Characterizing Human Behaviours Using Statistical Motion Descriptor
This work addresses the problem of identifying human behaviors from video for applications like surveillance or human-computer interaction, but it appears incremental as it builds on existing optical flow and SVM techniques.
The paper tackles human behavior identification by introducing a novel statistical motion descriptor based on Histogram of Optical Flow, achieving an accuracy of 72.1% on a public dataset and outperforming state-of-the-art methods.

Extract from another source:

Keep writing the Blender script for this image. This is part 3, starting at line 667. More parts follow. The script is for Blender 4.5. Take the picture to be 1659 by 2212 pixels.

Identifying human behaviors is a challenging research problem due to the complexity and variation of appearances and postures, the variation of camera settings, and view angles. In this paper, we try to address the problem of human behavior identification by introducing a novel motion descriptor based on statistical features. The method first divide the video into N number of temporal segments. Then for each segment, we compute dense optical flow, which provides instantaneous velocity information for all the pixels. We then compute Histogram of Optical Flow (HOOF) weighted by the norm and quantized into 32 bins. We then compute statistical features from the obtained HOOF forming a descriptor vector of 192- dimensions. We then train a non-linear multi-class SVM that classify different human behaviors with the accuracy of 72.1%. We evaluate our method by using publicly available human action data set. Experimental results shows that our proposed method out performs state of the art methods.